┏━━
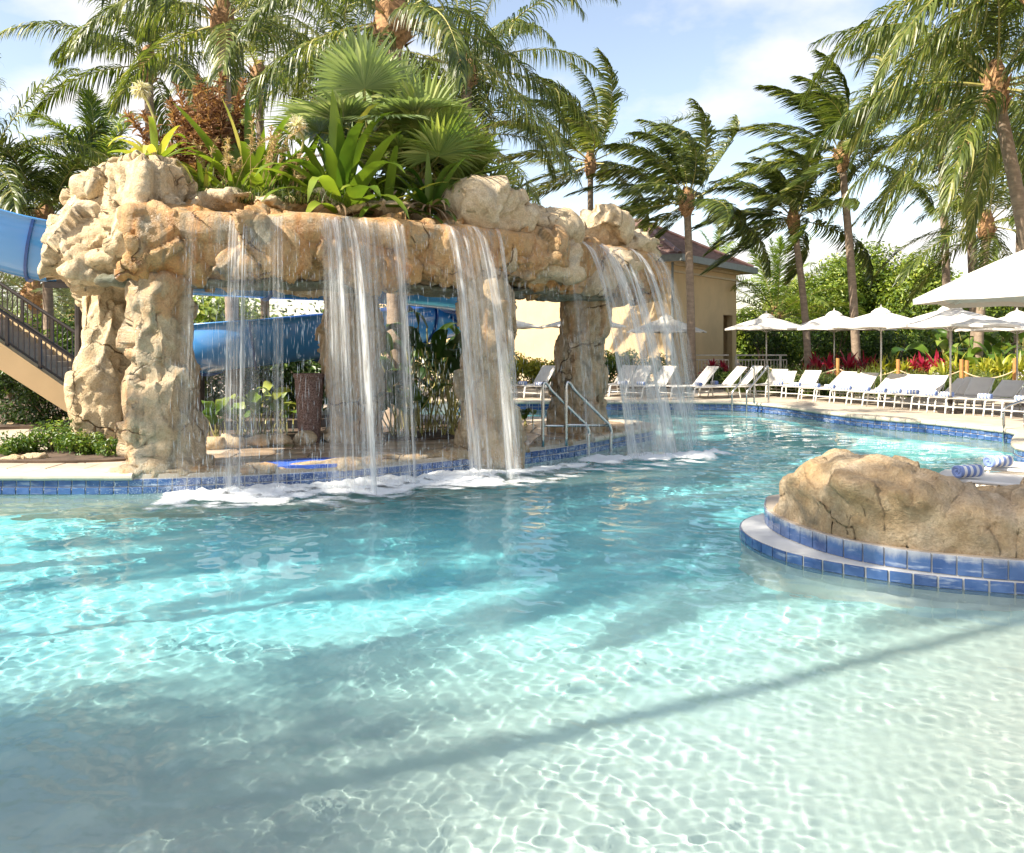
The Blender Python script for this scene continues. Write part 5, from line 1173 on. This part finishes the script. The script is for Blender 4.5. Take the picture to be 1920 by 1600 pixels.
bed = catmull([(2, 29.5), (6, 30), (8.5, 29.5), (9.5, 27.8), (11.5, 27.6), (14, 26.2), (18, 24.6), (24, 24), (30, 24), (33, 30), (30, 33.5), (10, 33.2), (0, 33)], 6, True)
tag(obj('planting_bed', raw('planting_bed', *prism(bed, DZ - .02, DZ + .056), M['soil'])), kind='structure')

# ---- colourful border behind the loungers
COL = [(1530, 27.6, 'red_leaf', .85, 'red cordyline left of the first bamboo post'), (1552, 27.2, 'red_leaf', .9, 'red cordyline right beside the first white pole'), (1592, 27.6, 'red_leaf', .95, 'red cordyline between two white poles'), (1618, 27.4, 'red_leaf', .85, 'red cordyline at the tallest palm trunk'), (1635, 26.9, 'red_leaf', .7, 'small red cordyline left of the yellow croton'),
       (1708, 26.4, 'red_leaf', .75, 'narrow red cordyline rising from the yellow croton'), (1730, 26.6, 'red_leaf', .8, 'dark red cordyline in the right red group'), (1755, 26.4, 'red_leaf', .95, 'brightest red cordyline behind the front umbrella pole'), (1335, 29.8, 'red_leaf', .5, 'small red cordyline in front of the left fence'), (1355, 29.6, 'red_leaf', .4, 'small dark red plant beside the dark shrub'),
       (1652, 26.4, 'yellow_leaf', .75, 'yellow croton left, behind the umbrella pole'), (1672, 26.6, 'yellow_leaf', .85, 'large yellow croton in the middle of the border'), (1695, 26.2, 'yellow_leaf', .6, 'yellow croton below the narrow red cordyline'), (1790, 25.6, 'yellow_leaf', .9, 'yellow croton right of the front umbrella pole'), (1845, 25.2, 'yellow_leaf', .8, 'yellow croton behind the rope fence at right'), (1875, 25.0, 'yellow_leaf', .9, 'tall yellow croton beside the right bamboo post'), (1912, 25.0, 'yellow_leaf', .85, 'yellow croton at the right picture edge')]
for k, (px, Y_, mt, h, lab) in enumerate(COL):
    nm = 'cordyline' if mt == 'red_leaf' else 'croton'
    r = thing(nm, lab, nm, base_at(px, Y_, DZ), 'red cordylines' if mt == 'red_leaf' else 'yellow crotons')
    h = h * 1.15
    for j, (dx, dy, dz_) in enumerate(((0, 0, .75), (-.26, .1, .5), (.26, .05, .58), (.02, -.15, .3))):
        b = base_at(px, Y_, DZ) + np.array([dx * h, dy, 0]); MB().tube([b, b + [0, 0, dz_ + .15]], .015, 5).part('stem', r, M['bark'])
        lily(None, b + [0, 0, dz_], 15, h * .62, .045, 400 + k * 5 + j, mat=mt, rootless=r, droop=.55, el=(85, 15), tone=.55, fold=.2)
for k, (px, Y_, h, lab) in enumerate(((1780, 28, 1.9, 'large tropical plant with paddle leaves right of the front umbrella'), (1830, 28.4, 2.1, 'large tropical plant left of the second umbrella from the right'), (1880, 28, 2.0, 'large tropical plant behind the rightmost bamboo post'), (1925, 27.6, 2.0, 'large tropical plant at the right picture edge'), (1800, 26.6, 1.1, 'lower tropical plant behind the pair of bamboo posts'), (1860, 26.4, 1.2, 'lower tropical plant behind the rope'))):
    broad(lab, base_at(px, Y_, DZ), 16, h, .17, .95, 500 + k, 'mid_leaf', 'large tropical plants', 'tropical_plant', .5, (88, 35))
for k, px in enumerate((1425, 1450, 1480, 1505, 1530, 1560, 1600, 1630, 1660, 1720, 1750, 1780, 1820, 1850)):
    tuft('green border grass behind the loungers, ' + ['beside the fence end', 'right of the fence', 'left of the first leaning trunk', 'at the first leaning trunk', 'in front of the leftmost cordyline', 'at the first bamboo post', 'between two white poles', 'at the tallest trunk', 'left of the yellow crotons', 'right of the yellow crotons', 'under the dark red cordyline', 'behind the front umbrella pole', 'right of the pair of bamboo posts', 'under the right yellow croton'][k],
         base_at(px, 26.4 - (px - 1425) * .004 + (px < 1520) * 1.0, DZ), 480, .95, 600 + k, group='border grasses', spread=.4, w_=.012)
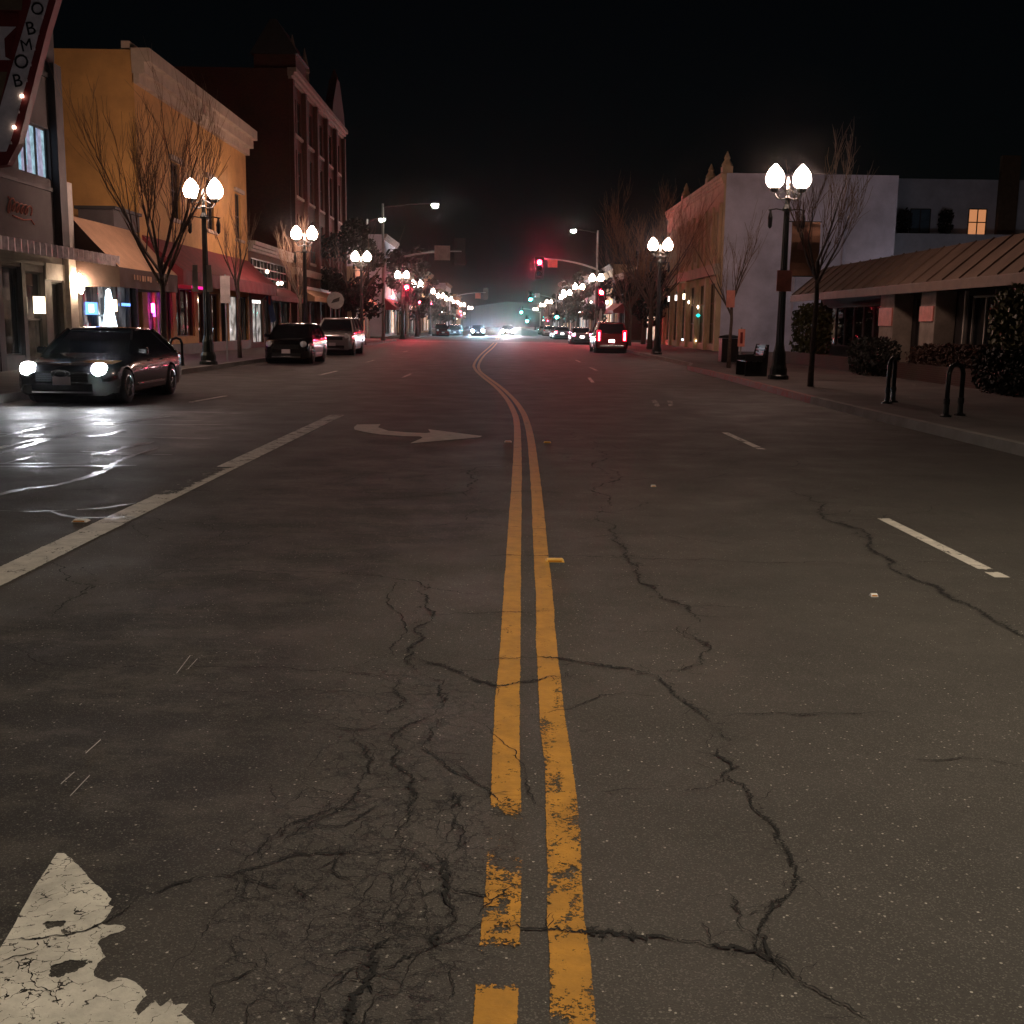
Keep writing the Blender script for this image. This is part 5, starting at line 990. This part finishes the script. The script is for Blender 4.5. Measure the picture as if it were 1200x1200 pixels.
for y0, y1, v0, v1, m in ((33.9, 35.1, .15, 2.3, None), (37.5, 38.9, .15, 2.4, None)):
    b = MB(); b.box(12.95, 13.59, y0, y1, v0, 2.77); pl = b.build('pillar', 'cream_pillar', g, bevel=.02)
    b = MB(); b.box(12.90, 12.945, y0+.05, y1-.05, 1.72 if y0 > 36 else 1.86, 2.32); b.build('pillar_sign', 'sign_rose', pl)
b = MB(); b.lathe([(.03, 2.28), (.05, 2.36), (.06, 2.5), (.02, 2.58)], 8, (13.2, 39.3, 0)); b.build('red_lamp', 'neon_red', g)
for y in (29.1, 31.05, 33.1): b = MB(); b.box(13.5, 13.597, y-.04, y+.04, .15, 2.75); b.build('mullion', 'trim_pale', g)
t = thing('planter_wall', 'low brick planter wall in front of the office hedge', 'planter', (12.5, 34, .15)); b = MB(); b.box(11.95, 12.12, 24, 48, .1, .62); b.build('planter_front', 'brick_planter', t); b = MB(); b.box(12.13, 13.3, 24, 48, .1, .5); b.build('soil', 'ground', t)

# --- right 2: two-storey corner building, tan front and white side wall
XR = FR; ops = []
for k in range(9): a = 69.9 + k*2.4; ops.append((a, a+.95, 5.95, 8.6, 'wood_brown', 'glass_dark', 1, 2))
pan = ['shop_dim', 'shop_dim', 'shop_warm', 'shop_warm', 'shop_warm', 'shop_warm']
for k in range(6): a = 69.3 + k*3.75; ops.append((a, a+2.7, .55, 4.3, 'wood_brown', 'glass_dark' if k < 2 else 'shop_dim', 2, 3, 'shop_window'))
g = building('corner_building', 'two storey corner building with tan front, pinnacles and long white side wall', 'R', XR, 68.6, 92., 10.6, 10.4, 'tan_plaster', ops, cornice=('tan_plaster', .25, .5))
b = MB(); b.box(XR+.12, XR+10.42, 68.56, 68.597, .1, 10.68); b.build('side_wall', 'white_plaster', g)
for k in range(10): a = 69.05 + k*2.4; b = MB(); fbox(b, 'R', XR, a, a+.45, 5.5, 9.0, .004, .14); b.build('pilaster', 'tan_plaster', g)
for k in range(7): a = 68.62 + k*3.78; b = MB(); fbox(b, 'R', XR, a, a+.5, .15, 4.9, .004, .2); b.build('pilaster', 'tan_plaster', g)
b = MB(); fbox(b, 'R', XR, 68.6, 92, 4.75, 5.4, .005, .38); b.build('shop_cornice', 'cornice_cream', g)
for a in (68.7, 74., 84.):
    b = MB(); fbox(b, 'R', XR, a, a+.7, 10.6, 11.1, -.5, .1); b.lathe([(.3, 11.1), (.34, 11.2), (.16, 11.5), (.2, 11.6), (.02, 12.0)], 6, (XR+.2, a+.35, 0)); b.build('pinnacle', 'tan_plaster', g)
for u, v, m in ((75.2, 2.35, 'neon_teal'), (75.4, 2.9, 'bulb'), (79.3, 3.3, 'bulb')):
    b = MB(); b.lathe([(.02, v-.12), (.16 if m == 'neon_teal' else .07, v), (.02, v+.12)], 8, (XR-.12, u, 0)); b.build('window_light', m, g)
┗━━
What is needed.
Make an exact copy of every entry above, minus the images.

Reply to the exercise.
The Blender Python script for this scene continues. Write part 5, from line 1173 on. This part finishes the script. The script is for Blender 4.5. Take the picture to be 1920 by 1600 pixels.
bed = catmull([(2, 29.5), (6, 30), (8.5, 29.5), (9.5, 27.8), (11.5, 27.6), (14, 26.2), (18, 24.6), (24, 24), (30, 24), (33, 30), (30, 33.5), (10, 33.2), (0, 33)], 6, True)
tag(obj('planting_bed', raw('planting_bed', *prism(bed, DZ - .02, DZ + .056), M['soil'])), kind='structure')

# ---- colourful border behind the loungers
COL = [(1530, 27.6, 'red_leaf', .85, 'red cordyline left of the first bamboo post'), (1552, 27.2, 'red_leaf', .9, 'red cordyline right beside the first white pole'), (1592, 27.6, 'red_leaf', .95, 'red cordyline between two white poles'), (1618, 27.4, 'red_leaf', .85, 'red cordyline at the tallest palm trunk'), (1635, 26.9, 'red_leaf', .7, 'small red cordyline left of the yellow croton'),
       (1708, 26.4, 'red_leaf', .75, 'narrow red cordyline rising from the yellow croton'), (1730, 26.6, 'red_leaf', .8, 'dark red cordyline in the right red group'), (1755, 26.4, 'red_leaf', .95, 'brightest red cordyline behind the front umbrella pole'), (1335, 29.8, 'red_leaf', .5, 'small red cordyline in front of the left fence'), (1355, 29.6, 'red_leaf', .4, 'small dark red plant beside the dark shrub'),
       (1652, 26.4, 'yellow_leaf', .75, 'yellow croton left, behind the umbrella pole'), (1672, 26.6, 'yellow_leaf', .85, 'large yellow croton in the middle of the border'), (1695, 26.2, 'yellow_leaf', .6, 'yellow croton below the narrow red cordyline'), (1790, 25.6, 'yellow_leaf', .9, 'yellow croton right of the front umbrella pole'), (1845, 25.2, 'yellow_leaf', .8, 'yellow croton behind the rope fence at right'), (1875, 25.0, 'yellow_leaf', .9, 'tall yellow croton beside the right bamboo post'), (1912, 25.0, 'yellow_leaf', .85, 'yellow croton at the right picture edge')]
for k, (px, Y_, mt, h, lab) in enumerate(COL):
    nm = 'cordyline' if mt == 'red_leaf' else 'croton'
    r = thing(nm, lab, nm, base_at(px, Y_, DZ), 'red cordylines' if mt == 'red_leaf' else 'yellow crotons')
    h = h * 1.15
    for j, (dx, dy, dz_) in enumerate(((0, 0, .75), (-.26, .1, .5), (.26, .05, .58), (.02, -.15, .3))):
        b = base_at(px, Y_, DZ) + np.array([dx * h, dy, 0]); MB().tube([b, b + [0, 0, dz_ + .15]], .015, 5).part('stem', r, M['bark'])
        lily(None, b + [0, 0, dz_], 15, h * .62, .045, 400 + k * 5 + j, mat=mt, rootless=r, droop=.55, el=(85, 15), tone=.55, fold=.2)
for k, (px, Y_, h, lab) in enumerate(((1780, 28, 1.9, 'large tropical plant with paddle leaves right of the front umbrella'), (1830, 28.4, 2.1, 'large tropical plant left of the second umbrella from the right'), (1880, 28, 2.0, 'large tropical plant behind the rightmost bamboo post'), (1925, 27.6, 2.0, 'large tropical plant at the right picture edge'), (1800, 26.6, 1.1, 'lower tropical plant behind the pair of bamboo posts'), (1860, 26.4, 1.2, 'lower tropical plant behind the rope'))):
    broad(lab, base_at(px, Y_, DZ), 16, h, .17, .95, 500 + k, 'mid_leaf', 'large tropical plants', 'tropical_plant', .5, (88, 35))
for k, px in enumerate((1425, 1450, 1480, 1505, 1530, 1560, 1600, 1630, 1660, 1720, 1750, 1780, 1820, 1850)):
    tuft('green border grass behind the loungers, ' + ['beside the fence end', 'right of the fence', 'left of the first leaning trunk', 'at the first leaning trunk', 'in front of the leftmost cordyline', 'at the first bamboo post', 'between two white poles', 'at the tallest trunk', 'left of the yellow crotons', 'right of the yellow crotons', 'under the dark red cordyline', 'behind the front umbrella pole', 'right of the pair of bamboo posts', 'under the right yellow croton'][k],
         base_at(px, 26.4 - (px - 1425) * .004 + (px < 1520) * 1.0, DZ), 480, .95, 600 + k, group='border grasses', spread=.4, w_=.012)
Keep writing the Blender script for this image. This is part 5, starting at line 990. This part finishes the script. The script is for Blender 4.5. Measure the picture as if it were 1200x1200 pixels.
for y0, y1, v0, v1, m in ((33.9, 35.1, .15, 2.3, None), (37.5, 38.9, .15, 2.4, None)):
    b = MB(); b.box(12.95, 13.59, y0, y1, v0, 2.77); pl = b.build('pillar', 'cream_pillar', g, bevel=.02)
    b = MB(); b.box(12.90, 12.945, y0+.05, y1-.05, 1.72 if y0 > 36 else 1.86, 2.32); b.build('pillar_sign', 'sign_rose', pl)
b = MB(); b.lathe([(.03, 2.28), (.05, 2.36), (.06, 2.5), (.02, 2.58)], 8, (13.2, 39.3, 0)); b.build('red_lamp', 'neon_red', g)
for y in (29.1, 31.05, 33.1): b = MB(); b.box(13.5, 13.597, y-.04, y+.04, .15, 2.75); b.build('mullion', 'trim_pale', g)
t = thing('planter_wall', 'low brick planter wall in front of the office hedge', 'planter', (12.5, 34, .15)); b = MB(); b.box(11.95, 12.12, 24, 48, .1, .62); b.build('planter_front', 'brick_planter', t); b = MB(); b.box(12.13, 13.3, 24, 48, .1, .5); b.build('soil', 'ground', t)

# --- right 2: two-storey corner building, tan front and white side wall
XR = FR; ops = []
for k in range(9): a = 69.9 + k*2.4; ops.append((a, a+.95, 5.95, 8.6, 'wood_brown', 'glass_dark', 1, 2))
pan = ['shop_dim', 'shop_dim', 'shop_warm', 'shop_warm', 'shop_warm', 'shop_warm']
for k in range(6): a = 69.3 + k*3.75; ops.append((a, a+2.7, .55, 4.3, 'wood_brown', 'glass_dark' if k < 2 else 'shop_dim', 2, 3, 'shop_window'))
g = building('corner_building', 'two storey corner building with tan front, pinnacles and long white side wall', 'R', XR, 68.6, 92., 10.6, 10.4, 'tan_plaster', ops, cornice=('tan_plaster', .25, .5))
b = MB(); b.box(XR+.12, XR+10.42, 68.56, 68.597, .1, 10.68); b.build('side_wall', 'white_plaster', g)
for k in range(10): a = 69.05 + k*2.4; b = MB(); fbox(b, 'R', XR, a, a+.45, 5.5, 9.0, .004, .14); b.build('pilaster', 'tan_plaster', g)
for k in range(7): a = 68.62 + k*3.78; b = MB(); fbox(b, 'R', XR, a, a+.5, .15, 4.9, .004, .2); b.build('pilaster', 'tan_plaster', g)
b = MB(); fbox(b, 'R', XR, 68.6, 92, 4.75, 5.4, .005, .38); b.build('shop_cornice', 'cornice_cream', g)
for a in (68.7, 74., 84.):
    b = MB(); fbox(b, 'R', XR, a, a+.7, 10.6, 11.1, -.5, .1); b.lathe([(.3, 11.1), (.34, 11.2), (.16, 11.5), (.2, 11.6), (.02, 12.0)], 6, (XR+.2, a+.35, 0)); b.build('pinnacle', 'tan_plaster', g)
for u, v, m in ((75.2, 2.35, 'neon_teal'), (75.4, 2.9, 'bulb'), (79.3, 3.3, 'bulb')):
    b = MB(); b.lathe([(.02, v-.12), (.16 if m == 'neon_teal' else .07, v), (.02, v+.12)], 8, (XR-.12, u, 0)); b.build('window_light', m, g)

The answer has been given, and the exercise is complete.